» SHORT TASK: Up to and including the line with "sun = bpy.data.objects.new('sun', sl);", reproduce the listing below exactly, beginning at its first line.
** start of EXTRACTED MATERIAL **
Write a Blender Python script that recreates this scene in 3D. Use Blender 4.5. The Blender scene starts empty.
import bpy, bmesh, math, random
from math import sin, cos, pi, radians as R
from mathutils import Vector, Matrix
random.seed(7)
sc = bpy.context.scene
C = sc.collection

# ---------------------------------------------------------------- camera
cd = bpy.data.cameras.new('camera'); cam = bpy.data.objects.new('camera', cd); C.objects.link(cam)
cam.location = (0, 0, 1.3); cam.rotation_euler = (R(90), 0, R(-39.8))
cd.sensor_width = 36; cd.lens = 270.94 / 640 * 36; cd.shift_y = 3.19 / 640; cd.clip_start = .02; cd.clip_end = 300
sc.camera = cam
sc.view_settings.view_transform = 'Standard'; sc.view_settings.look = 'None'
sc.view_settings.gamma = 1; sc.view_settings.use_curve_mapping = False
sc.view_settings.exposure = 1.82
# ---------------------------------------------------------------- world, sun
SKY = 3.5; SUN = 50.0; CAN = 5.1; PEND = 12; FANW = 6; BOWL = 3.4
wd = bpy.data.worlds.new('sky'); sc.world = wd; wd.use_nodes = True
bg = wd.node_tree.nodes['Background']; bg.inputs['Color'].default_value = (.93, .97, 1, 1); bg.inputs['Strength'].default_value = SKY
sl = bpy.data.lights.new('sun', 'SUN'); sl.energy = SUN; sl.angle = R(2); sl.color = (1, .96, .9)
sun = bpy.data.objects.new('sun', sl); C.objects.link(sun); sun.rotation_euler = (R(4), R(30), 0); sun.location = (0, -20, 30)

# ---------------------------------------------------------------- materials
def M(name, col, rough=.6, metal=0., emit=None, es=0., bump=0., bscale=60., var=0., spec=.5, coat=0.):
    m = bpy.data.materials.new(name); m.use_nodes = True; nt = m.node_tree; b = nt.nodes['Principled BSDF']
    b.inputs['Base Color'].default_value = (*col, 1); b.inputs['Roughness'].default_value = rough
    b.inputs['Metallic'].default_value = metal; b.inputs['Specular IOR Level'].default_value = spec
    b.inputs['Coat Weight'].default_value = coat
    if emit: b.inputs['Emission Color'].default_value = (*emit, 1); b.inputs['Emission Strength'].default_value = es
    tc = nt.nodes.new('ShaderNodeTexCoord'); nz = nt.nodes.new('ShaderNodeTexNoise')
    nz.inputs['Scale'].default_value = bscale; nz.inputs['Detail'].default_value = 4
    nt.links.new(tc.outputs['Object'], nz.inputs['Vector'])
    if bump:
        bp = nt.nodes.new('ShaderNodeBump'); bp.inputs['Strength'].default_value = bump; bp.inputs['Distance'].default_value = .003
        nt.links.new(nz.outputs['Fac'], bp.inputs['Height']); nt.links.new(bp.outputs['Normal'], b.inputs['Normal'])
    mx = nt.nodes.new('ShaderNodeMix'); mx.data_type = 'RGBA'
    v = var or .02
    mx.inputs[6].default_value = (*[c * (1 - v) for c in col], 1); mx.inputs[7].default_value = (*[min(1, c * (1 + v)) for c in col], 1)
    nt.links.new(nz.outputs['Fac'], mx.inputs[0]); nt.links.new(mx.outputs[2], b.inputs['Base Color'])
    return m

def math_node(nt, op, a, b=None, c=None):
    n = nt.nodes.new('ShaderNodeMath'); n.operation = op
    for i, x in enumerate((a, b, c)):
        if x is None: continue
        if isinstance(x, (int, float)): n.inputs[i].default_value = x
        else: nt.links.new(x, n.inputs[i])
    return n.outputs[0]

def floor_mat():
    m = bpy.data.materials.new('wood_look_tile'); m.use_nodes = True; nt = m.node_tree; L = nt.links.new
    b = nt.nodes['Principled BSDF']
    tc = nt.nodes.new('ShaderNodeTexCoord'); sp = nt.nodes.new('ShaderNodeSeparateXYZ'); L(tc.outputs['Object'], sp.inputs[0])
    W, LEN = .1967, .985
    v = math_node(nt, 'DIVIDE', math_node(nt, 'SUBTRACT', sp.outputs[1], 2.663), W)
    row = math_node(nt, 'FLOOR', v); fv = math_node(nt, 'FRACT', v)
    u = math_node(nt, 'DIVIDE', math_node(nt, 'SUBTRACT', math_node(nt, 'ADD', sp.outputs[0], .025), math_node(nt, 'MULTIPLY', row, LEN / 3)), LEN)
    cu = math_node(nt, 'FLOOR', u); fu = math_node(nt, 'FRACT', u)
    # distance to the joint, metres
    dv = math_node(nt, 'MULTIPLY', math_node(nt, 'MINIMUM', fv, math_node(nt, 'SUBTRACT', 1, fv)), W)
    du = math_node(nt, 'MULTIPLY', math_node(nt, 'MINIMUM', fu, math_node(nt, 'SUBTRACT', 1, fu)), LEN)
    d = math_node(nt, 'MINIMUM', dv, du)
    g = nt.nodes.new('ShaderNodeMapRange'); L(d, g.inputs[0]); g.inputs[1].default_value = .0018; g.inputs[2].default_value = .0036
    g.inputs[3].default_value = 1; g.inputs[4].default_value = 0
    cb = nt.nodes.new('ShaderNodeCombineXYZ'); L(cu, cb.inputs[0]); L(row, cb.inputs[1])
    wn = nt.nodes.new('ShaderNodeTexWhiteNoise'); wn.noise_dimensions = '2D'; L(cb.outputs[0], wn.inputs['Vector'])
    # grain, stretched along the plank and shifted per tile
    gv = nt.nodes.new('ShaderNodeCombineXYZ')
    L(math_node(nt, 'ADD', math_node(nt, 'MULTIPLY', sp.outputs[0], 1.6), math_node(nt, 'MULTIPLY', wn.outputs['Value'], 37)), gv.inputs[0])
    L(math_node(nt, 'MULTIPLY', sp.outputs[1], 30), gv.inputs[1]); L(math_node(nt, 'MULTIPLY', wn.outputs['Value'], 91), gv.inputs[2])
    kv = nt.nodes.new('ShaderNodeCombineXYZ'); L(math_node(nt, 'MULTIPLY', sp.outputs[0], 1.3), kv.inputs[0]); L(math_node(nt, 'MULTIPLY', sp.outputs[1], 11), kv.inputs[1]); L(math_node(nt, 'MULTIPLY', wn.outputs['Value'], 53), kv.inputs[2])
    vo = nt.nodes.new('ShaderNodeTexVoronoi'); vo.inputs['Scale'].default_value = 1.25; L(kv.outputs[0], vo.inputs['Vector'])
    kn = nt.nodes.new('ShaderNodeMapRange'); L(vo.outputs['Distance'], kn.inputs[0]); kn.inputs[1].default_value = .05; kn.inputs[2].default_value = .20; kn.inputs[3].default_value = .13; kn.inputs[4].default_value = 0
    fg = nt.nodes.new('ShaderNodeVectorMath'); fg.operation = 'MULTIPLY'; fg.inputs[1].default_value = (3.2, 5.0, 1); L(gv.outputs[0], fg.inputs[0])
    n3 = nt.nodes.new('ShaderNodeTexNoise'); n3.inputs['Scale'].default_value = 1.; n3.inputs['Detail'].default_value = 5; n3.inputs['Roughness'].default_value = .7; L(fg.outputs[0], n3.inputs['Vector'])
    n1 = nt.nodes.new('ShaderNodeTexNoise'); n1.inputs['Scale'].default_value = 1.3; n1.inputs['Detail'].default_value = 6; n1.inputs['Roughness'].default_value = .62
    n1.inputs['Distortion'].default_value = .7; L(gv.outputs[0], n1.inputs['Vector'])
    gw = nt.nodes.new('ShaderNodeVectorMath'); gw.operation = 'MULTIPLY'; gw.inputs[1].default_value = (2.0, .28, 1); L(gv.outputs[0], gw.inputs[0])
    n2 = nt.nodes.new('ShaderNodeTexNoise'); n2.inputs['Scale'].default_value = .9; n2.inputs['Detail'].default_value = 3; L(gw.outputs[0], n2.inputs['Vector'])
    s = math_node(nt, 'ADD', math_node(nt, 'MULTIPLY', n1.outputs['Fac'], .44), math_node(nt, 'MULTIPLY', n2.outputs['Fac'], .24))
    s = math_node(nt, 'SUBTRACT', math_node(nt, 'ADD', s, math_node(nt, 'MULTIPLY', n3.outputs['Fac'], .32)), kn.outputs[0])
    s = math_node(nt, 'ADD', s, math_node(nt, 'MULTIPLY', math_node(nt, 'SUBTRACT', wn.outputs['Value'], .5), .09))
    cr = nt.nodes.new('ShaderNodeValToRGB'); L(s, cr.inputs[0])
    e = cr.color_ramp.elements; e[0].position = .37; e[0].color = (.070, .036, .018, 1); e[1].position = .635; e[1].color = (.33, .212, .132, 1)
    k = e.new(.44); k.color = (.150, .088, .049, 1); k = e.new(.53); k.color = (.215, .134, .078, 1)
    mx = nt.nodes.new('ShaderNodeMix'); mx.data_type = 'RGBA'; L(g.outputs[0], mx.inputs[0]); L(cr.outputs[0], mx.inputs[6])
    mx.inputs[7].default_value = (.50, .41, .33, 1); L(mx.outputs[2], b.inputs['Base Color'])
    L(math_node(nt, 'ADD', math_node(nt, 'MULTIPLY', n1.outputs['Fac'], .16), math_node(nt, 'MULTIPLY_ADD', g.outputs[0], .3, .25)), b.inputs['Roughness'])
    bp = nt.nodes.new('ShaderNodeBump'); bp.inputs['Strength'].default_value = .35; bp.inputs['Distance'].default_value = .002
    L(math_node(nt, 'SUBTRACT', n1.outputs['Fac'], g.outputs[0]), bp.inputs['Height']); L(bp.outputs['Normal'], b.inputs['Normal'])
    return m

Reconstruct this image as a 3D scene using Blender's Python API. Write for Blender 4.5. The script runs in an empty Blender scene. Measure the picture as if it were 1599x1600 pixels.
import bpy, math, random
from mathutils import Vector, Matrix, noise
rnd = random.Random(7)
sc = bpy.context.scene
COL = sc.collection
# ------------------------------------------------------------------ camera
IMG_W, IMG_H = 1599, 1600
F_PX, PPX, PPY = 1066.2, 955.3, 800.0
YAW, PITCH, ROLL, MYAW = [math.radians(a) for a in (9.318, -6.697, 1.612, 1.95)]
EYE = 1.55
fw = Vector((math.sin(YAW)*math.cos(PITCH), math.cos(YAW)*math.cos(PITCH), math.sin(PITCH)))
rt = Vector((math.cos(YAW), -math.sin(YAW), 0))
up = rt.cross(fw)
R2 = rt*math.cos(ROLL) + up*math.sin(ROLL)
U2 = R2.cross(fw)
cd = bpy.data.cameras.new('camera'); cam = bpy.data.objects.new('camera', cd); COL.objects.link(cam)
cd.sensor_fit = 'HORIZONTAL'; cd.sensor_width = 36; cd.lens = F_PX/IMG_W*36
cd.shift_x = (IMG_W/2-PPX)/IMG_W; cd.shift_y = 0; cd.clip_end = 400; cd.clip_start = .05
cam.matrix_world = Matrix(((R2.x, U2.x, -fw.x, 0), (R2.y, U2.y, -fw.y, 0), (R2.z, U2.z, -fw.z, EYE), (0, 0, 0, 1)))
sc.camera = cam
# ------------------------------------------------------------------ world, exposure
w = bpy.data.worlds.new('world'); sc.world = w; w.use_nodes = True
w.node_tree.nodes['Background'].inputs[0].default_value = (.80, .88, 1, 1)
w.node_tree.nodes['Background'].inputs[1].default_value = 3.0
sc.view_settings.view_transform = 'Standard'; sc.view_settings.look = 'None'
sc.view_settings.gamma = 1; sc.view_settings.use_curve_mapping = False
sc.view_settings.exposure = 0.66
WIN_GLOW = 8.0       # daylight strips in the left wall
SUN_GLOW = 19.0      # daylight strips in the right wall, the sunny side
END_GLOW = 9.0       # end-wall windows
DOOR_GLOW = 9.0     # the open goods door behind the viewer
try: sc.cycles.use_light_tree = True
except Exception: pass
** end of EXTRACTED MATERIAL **
» OUTPUT OF THE EXERCISE:
Write a Blender Python script that recreates this scene in 3D. Use Blender 4.5. The Blender scene starts empty.
import bpy, bmesh, math, random
from math import sin, cos, pi, radians as R
from mathutils import Vector, Matrix
random.seed(7)
sc = bpy.context.scene
C = sc.collection

# ---------------------------------------------------------------- camera
cd = bpy.data.cameras.new('camera'); cam = bpy.data.objects.new('camera', cd); C.objects.link(cam)
cam.location = (0, 0, 1.3); cam.rotation_euler = (R(90), 0, R(-39.8))
cd.sensor_width = 36; cd.lens = 270.94 / 640 * 36; cd.shift_y = 3.19 / 640; cd.clip_start = .02; cd.clip_end = 300
sc.camera = cam
sc.view_settings.view_transform = 'Standard'; sc.view_settings.look = 'None'
sc.view_settings.gamma = 1; sc.view_settings.use_curve_mapping = False
sc.view_settings.exposure = 1.82
# ---------------------------------------------------------------- world, sun
SKY = 3.5; SUN = 50.0; CAN = 5.1; PEND = 12; FANW = 6; BOWL = 3.4
wd = bpy.data.worlds.new('sky'); sc.world = wd; wd.use_nodes = True
bg = wd.node_tree.nodes['Background']; bg.inputs['Color'].default_value = (.93, .97, 1, 1); bg.inputs['Strength'].default_value = SKY
sl = bpy.data.lights.new('sun', 'SUN'); sl.energy = SUN; sl.angle = R(2); sl.color = (1, .96, .9)
sun = bpy.data.objects.new('sun', sl); C.objects.link(sun); sun.rotation_euler = (R(4), R(30), 0); sun.location = (0, -20, 30)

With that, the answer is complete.